Explore the lacunae. Look for the gaps and silences. Look for what’s missing. For example, choose one institution, technology, or social arrangement in the story. List the hidden assumptions, practices, infrastructures, or other factors that make it possible. And/or identify the absent stakeholders: who is affected but not represented in the story’s visible decision-making? And/or pick one object, service, or technological system in the story and trace what must sit behind it, e.g. materials, labour, logistics, waste, energy, land, data, standards, finance, communication, shared understandings, social and cultural practices.
Stress-test the solutions. Find a moment where something is solved. It could be a big problem or a small one. Think about what could go wrong.
Translate the story into a policy memo, and observe what gets lost. Summarise the story as if briefing a policy audience (or some other audience, e.g. innovation lab, campaign group, regulator). What did that format encourage you to omit (or to add)?
Use backcasting. If the story is set in the future, imagine what was happening a couple years earlier. And then a few more years earlier. And then even earlier, all the way to the present. Try to draw a plausible pathway from where we are now, to the world of the story.
Write a risk assessment for some aspect of the story.
Put yourself in the story as a researcher. Write a grant proposal, seeking funding to research something.
Map the story’s economy. What was paid for, during the story or before the story began? How was it paid for, who bore the cost, and what forms did payment take?
Brainstorm as many interpretations as you can (see “Burning Down the Solarpunk Data Centre”). Then ask: Which of these says the most interesting things about the story? Which of these says the most interesting things about the world we live in? Which of these says the most interesting things about the future? Choose one interpretation, and develop it further.

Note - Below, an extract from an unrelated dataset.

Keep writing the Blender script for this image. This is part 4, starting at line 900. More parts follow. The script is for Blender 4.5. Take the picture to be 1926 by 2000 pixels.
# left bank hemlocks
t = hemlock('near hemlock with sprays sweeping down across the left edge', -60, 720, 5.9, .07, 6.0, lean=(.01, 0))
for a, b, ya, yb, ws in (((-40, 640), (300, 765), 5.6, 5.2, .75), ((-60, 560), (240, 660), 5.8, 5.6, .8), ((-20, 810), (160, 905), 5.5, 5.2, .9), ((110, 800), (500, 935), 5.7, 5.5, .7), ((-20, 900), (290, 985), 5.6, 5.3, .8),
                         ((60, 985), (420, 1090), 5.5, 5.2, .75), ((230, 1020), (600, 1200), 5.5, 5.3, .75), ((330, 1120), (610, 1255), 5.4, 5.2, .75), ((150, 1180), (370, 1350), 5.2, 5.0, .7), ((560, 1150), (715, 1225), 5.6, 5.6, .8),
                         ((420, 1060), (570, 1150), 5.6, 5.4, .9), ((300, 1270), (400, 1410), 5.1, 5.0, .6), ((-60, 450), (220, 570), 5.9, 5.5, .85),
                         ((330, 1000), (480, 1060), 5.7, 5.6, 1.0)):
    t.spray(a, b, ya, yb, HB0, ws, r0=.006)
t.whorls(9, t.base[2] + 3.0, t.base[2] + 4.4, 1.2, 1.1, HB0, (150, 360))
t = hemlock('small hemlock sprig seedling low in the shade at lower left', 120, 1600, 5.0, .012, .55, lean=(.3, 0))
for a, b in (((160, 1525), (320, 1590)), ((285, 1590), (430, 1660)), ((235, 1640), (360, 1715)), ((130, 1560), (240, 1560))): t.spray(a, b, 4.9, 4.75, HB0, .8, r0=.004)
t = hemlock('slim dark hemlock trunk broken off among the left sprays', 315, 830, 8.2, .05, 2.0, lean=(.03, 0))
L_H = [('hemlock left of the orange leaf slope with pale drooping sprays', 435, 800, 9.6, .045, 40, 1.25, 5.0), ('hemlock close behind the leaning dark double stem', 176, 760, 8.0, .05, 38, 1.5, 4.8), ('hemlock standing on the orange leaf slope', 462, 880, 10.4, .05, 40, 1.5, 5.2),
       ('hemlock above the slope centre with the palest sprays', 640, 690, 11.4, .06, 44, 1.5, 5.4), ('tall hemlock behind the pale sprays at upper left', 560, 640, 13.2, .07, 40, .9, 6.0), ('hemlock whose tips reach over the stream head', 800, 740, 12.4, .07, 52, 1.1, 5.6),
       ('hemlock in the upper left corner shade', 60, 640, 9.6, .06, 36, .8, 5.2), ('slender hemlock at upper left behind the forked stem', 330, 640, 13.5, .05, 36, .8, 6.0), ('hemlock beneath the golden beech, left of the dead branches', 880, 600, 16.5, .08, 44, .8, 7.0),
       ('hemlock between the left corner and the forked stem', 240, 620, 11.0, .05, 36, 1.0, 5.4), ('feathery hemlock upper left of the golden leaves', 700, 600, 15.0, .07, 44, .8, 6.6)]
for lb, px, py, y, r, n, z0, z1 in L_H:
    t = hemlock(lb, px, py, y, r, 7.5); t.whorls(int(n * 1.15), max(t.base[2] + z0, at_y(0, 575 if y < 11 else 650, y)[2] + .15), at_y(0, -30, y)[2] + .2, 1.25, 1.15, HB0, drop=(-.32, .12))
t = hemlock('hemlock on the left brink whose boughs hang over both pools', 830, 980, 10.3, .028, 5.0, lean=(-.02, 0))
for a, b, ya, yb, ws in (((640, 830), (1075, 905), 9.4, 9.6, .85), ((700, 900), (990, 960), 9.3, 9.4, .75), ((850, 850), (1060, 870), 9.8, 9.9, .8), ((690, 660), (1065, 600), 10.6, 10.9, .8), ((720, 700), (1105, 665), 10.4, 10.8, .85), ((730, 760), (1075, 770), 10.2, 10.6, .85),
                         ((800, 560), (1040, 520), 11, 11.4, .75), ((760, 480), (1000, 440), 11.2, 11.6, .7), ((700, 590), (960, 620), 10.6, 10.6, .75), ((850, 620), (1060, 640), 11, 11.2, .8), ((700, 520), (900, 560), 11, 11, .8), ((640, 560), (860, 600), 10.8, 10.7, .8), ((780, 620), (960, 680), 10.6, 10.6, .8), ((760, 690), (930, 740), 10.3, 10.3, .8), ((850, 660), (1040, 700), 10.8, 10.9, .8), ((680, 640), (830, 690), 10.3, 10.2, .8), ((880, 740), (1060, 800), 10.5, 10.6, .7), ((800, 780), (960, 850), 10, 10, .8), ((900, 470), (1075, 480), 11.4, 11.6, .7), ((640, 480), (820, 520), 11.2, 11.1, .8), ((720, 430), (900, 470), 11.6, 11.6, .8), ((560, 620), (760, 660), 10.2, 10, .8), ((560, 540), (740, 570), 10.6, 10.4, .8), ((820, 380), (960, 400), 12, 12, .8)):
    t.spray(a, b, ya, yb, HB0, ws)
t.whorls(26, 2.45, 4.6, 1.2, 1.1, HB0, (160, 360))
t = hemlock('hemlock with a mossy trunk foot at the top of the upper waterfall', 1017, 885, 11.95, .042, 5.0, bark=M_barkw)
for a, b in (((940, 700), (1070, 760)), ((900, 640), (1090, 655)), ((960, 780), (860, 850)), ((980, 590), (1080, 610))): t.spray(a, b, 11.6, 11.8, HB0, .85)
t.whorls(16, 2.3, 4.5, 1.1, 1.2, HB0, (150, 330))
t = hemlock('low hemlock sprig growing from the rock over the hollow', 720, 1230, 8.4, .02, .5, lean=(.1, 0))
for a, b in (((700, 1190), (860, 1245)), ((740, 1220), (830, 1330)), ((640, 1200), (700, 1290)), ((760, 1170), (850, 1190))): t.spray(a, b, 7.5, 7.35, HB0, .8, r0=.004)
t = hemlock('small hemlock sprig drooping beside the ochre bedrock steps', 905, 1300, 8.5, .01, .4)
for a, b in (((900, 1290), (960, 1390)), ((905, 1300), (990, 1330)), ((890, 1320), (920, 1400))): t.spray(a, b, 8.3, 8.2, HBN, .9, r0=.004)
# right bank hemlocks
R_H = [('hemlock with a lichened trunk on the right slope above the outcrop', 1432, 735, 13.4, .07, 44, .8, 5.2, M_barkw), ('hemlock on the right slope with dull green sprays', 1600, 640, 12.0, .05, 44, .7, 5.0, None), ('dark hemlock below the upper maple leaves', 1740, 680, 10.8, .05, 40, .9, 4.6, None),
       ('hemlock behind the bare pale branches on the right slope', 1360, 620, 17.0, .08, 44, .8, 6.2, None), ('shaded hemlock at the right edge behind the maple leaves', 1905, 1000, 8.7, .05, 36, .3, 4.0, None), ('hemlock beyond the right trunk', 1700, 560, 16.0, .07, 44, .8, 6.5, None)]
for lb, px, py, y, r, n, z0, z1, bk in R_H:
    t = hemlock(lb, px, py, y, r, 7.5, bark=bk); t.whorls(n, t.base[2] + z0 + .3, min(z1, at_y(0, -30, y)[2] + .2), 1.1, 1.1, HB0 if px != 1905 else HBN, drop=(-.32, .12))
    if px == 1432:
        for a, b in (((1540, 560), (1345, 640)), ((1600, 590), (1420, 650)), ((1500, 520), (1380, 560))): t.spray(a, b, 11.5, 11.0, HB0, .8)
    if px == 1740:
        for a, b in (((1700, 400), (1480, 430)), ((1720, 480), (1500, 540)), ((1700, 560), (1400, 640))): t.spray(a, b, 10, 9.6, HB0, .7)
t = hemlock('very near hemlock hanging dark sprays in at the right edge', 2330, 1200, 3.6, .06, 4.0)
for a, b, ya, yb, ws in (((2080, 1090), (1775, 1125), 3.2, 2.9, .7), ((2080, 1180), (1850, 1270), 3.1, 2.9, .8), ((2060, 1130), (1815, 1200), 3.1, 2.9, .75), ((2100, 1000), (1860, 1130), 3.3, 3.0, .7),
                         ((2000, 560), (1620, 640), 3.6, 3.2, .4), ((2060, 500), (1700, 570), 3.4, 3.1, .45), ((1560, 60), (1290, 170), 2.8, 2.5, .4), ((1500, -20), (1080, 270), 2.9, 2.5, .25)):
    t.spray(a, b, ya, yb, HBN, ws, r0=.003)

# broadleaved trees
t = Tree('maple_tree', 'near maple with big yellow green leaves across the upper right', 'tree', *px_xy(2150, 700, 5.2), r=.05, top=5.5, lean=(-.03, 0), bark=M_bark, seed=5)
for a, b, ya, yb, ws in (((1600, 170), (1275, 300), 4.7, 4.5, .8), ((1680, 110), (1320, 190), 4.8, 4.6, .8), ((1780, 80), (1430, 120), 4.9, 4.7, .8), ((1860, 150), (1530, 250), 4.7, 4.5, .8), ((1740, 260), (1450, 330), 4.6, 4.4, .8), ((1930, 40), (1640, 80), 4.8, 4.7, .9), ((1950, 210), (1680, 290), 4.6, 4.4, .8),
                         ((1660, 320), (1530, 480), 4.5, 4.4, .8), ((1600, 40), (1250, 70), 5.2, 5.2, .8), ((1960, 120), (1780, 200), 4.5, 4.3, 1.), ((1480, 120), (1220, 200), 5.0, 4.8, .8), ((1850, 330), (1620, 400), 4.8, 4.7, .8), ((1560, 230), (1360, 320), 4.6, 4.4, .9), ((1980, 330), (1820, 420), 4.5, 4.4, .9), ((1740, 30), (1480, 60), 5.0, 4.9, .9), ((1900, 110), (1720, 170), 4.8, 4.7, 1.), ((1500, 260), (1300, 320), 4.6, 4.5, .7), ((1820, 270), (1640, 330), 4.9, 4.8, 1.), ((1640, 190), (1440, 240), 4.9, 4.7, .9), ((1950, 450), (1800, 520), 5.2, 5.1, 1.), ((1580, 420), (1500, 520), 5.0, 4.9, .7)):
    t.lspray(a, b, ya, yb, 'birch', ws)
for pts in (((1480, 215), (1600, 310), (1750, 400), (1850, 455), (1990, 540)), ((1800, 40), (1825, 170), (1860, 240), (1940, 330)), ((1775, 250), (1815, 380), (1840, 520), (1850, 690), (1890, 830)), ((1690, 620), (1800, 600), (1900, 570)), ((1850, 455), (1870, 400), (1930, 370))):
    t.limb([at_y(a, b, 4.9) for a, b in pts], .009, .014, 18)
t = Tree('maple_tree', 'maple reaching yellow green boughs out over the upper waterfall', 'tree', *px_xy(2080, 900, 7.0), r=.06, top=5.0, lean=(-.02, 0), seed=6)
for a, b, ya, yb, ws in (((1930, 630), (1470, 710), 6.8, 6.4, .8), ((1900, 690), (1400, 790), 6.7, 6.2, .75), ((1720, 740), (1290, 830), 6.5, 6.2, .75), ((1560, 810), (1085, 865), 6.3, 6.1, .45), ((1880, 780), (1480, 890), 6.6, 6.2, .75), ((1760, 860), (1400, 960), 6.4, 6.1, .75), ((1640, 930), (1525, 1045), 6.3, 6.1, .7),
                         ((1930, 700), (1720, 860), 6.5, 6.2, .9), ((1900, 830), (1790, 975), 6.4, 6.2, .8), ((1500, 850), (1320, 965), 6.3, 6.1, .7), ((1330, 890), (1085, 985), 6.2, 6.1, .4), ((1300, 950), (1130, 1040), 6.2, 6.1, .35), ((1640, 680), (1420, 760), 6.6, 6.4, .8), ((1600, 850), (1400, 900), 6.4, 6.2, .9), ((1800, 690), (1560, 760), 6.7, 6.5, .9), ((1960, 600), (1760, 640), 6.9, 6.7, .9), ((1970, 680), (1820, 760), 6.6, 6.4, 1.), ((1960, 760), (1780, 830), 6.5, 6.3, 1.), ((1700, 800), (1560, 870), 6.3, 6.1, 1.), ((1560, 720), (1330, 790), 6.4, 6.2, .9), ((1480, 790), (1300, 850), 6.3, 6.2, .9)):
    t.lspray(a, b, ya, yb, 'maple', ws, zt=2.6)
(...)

How do we go beyond merely imagining? What keeps "alternative" approaches as merely alternatives? Might imagining alternatives sometimes help to prop up the status quo? Read the story, and explore what you (or others you care about) oppose, resist, want to abolish or to imagine differently. Then discuss how our identities can be bound up in what we define ourselves against. The thing we oppose is often also the thing that organises us. Is there a voice inside you that says: What would I be without this struggle? How does it show up? (See “Burning Down the Solarpunk Data Centre.” Do we sometimes wish for Memory Boxes, just so we can burn them down?). You could also go beyond the psychological, and think about the economic and institutional. In what ways is it sometimes in our interests to not achieve the things we want to achieve? Perhaps to make progress, but never quite arrive? Can we change all this?